United We Stand, Divided We Fall

United We Stand, Divided We Fall

The phrase “United We Stand, Divided We Fall” has been invoked countless times in United States history. Often shortened to simply “United We Stand,” the phrase is sometimes used as a kind of catch-all reference to the country’s long history of patriotism. It’s also sometimes used as a rallying cry when the United States faces difficult times. But, likely, few Americans have ever given much thought to the origins of the expression. So, where did it come from?

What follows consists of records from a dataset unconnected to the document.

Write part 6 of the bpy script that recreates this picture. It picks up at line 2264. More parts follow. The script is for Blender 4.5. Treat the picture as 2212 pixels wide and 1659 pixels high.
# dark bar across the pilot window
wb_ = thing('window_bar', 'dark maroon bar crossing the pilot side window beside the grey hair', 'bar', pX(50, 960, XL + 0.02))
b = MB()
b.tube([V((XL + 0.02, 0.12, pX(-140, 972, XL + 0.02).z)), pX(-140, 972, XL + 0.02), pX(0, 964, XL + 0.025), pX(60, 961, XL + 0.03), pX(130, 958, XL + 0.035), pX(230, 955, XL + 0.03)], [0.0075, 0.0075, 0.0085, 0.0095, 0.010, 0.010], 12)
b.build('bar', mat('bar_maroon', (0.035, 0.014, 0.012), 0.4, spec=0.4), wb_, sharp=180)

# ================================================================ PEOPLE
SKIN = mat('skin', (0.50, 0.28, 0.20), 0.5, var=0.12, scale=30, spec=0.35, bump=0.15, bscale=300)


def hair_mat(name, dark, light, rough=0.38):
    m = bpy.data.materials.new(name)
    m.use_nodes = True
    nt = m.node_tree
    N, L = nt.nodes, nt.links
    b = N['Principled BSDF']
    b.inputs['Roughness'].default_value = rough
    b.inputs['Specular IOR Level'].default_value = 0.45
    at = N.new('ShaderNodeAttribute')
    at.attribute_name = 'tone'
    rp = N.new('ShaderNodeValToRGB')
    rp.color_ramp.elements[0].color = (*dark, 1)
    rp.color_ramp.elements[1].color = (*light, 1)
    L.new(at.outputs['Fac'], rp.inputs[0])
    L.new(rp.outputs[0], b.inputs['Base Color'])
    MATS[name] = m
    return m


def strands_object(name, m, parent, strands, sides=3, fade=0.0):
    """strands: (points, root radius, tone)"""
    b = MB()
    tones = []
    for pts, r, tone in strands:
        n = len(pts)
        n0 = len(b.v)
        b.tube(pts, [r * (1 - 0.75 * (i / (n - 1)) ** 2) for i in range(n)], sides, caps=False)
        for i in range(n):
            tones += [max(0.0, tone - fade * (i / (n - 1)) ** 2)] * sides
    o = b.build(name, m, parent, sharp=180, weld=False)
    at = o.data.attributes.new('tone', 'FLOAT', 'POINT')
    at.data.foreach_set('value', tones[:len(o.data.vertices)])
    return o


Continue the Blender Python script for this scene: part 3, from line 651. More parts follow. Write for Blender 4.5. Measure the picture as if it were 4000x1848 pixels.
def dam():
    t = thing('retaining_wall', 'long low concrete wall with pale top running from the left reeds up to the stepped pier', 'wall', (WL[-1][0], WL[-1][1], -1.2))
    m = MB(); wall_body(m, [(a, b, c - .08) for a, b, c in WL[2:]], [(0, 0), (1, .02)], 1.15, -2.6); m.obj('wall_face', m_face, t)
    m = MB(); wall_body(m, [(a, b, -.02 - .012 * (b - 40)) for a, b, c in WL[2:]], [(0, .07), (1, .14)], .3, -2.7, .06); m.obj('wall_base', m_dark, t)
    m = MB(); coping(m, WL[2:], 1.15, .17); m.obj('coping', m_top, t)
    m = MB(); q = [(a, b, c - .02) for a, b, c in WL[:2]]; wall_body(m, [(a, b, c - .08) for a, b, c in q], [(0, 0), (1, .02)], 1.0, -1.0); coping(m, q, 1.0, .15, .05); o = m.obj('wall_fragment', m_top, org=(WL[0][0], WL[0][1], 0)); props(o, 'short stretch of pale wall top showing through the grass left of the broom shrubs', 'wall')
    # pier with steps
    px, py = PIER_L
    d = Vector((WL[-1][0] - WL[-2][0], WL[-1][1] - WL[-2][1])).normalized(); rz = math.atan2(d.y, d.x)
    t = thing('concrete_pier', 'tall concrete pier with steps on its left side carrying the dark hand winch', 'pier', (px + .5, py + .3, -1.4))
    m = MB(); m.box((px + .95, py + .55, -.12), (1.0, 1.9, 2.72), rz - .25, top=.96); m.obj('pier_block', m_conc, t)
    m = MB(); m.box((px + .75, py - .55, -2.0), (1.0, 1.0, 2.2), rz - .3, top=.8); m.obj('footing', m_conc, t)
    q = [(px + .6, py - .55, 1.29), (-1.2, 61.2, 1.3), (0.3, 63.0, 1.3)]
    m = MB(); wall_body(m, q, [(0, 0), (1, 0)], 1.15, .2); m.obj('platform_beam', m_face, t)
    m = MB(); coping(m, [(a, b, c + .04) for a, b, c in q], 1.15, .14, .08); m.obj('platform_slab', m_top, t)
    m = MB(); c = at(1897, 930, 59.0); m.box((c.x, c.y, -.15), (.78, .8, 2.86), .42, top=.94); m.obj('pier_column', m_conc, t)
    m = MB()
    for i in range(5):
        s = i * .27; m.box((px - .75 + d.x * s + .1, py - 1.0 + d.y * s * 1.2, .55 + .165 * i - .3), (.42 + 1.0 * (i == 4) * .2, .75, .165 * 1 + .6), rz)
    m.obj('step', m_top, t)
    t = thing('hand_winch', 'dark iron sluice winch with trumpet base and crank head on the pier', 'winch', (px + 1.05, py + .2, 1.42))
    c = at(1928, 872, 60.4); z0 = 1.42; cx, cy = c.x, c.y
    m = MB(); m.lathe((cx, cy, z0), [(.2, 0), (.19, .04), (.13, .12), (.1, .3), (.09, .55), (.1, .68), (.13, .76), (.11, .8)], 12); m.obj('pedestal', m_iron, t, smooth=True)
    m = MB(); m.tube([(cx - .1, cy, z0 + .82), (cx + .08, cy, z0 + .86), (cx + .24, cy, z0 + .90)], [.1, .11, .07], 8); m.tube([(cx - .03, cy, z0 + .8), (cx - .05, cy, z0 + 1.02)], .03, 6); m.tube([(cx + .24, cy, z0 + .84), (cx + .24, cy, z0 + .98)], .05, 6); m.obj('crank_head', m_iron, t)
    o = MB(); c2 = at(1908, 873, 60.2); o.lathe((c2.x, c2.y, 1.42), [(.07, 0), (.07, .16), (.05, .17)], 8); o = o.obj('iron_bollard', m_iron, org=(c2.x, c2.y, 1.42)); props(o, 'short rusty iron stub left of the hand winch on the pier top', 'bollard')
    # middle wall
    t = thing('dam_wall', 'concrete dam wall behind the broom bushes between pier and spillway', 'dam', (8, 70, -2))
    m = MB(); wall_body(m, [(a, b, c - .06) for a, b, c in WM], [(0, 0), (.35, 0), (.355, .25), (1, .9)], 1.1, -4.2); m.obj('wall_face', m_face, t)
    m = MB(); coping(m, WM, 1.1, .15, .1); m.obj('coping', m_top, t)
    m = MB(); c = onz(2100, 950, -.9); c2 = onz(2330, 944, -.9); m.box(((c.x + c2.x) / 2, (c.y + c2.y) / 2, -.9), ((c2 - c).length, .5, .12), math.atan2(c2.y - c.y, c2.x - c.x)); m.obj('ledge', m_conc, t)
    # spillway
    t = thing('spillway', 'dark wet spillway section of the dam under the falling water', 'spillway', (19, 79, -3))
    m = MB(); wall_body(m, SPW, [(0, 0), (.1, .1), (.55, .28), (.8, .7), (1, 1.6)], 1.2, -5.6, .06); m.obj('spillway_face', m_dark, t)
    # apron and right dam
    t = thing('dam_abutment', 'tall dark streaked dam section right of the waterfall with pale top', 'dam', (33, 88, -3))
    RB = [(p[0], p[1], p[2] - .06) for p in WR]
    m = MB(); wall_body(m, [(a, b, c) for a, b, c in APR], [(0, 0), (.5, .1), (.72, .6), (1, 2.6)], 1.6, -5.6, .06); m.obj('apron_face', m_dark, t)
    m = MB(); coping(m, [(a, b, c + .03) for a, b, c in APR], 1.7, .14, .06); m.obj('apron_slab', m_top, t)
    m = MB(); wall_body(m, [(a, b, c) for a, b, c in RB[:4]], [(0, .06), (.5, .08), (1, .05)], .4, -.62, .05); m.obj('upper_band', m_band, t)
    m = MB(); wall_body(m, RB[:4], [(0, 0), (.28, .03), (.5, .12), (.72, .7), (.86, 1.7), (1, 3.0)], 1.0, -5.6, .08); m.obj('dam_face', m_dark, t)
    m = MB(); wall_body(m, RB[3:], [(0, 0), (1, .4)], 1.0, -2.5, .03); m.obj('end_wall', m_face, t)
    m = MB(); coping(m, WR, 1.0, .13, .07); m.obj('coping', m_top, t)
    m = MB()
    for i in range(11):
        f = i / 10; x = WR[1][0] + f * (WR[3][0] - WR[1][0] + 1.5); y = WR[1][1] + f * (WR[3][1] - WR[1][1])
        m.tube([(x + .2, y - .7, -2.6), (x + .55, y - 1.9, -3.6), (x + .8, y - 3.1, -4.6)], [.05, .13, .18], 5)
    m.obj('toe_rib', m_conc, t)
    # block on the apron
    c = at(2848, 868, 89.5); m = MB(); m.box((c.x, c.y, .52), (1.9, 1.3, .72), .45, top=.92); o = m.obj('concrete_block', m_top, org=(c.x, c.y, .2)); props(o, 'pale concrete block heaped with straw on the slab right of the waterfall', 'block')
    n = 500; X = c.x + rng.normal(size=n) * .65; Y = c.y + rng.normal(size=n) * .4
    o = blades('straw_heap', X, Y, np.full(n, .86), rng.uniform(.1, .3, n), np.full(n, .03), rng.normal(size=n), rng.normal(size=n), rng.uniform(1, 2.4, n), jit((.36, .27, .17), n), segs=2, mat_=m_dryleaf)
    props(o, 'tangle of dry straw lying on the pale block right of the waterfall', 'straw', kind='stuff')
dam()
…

seal of the state of kentucky
The first use of the phrase in American history, as far as anyone knows, was likely by John Dickinson, one of the signers of the Declaration of Independence. In 1768, as tensions between the colonists and their British overlords increased, Dickinson penned a tune called “The Liberty Song.” In the song, Dickinson included the verse, “Then join in hand, brave Americans all! By uniting we stand, by dividing we fall!” A few years after the Revolution, after its admission to the Union, Kentucky adopted the expression as its state motto.

The phrase made another noteworthy appearance in 1799 when Patrick Henry, the stalwart patriot who once declared “Give me liberty or give me death,” gave his last public address. He was an aging man and very near death, but he spoke with all the patriotic fervor of his youth when he said, “United we stand. Divided we fall. Let us not split into factions which must destroy that union upon which our existence hangs.”

In 1858, when relative political newcomer Abraham Lincoln challenged Stephen Douglas for his Senate seat, he invoked the notion—if not the exact expression—when he said that “a house divided against itself cannot stand.” It was a powerful image, particularly as the country moved inexorably toward civil war. When the war did erupt, the Union army sometimes used “United We Stand, Divided We Fall” as a rallying cry.

world war 2 united states propaganda poster
Many years after it was first used, “United We Stand” continues to be a powerful slogan when the United States faces times of distress. The notion that Americans—with their shared background and ideals—are stronger when they work together for a common cause than when they work individually for separate ends is a powerful one. The phrase was often used during World War II both within the United States and among the Allies to rally support for the war effort and was again revived in the aftermath of the September 11th attacks.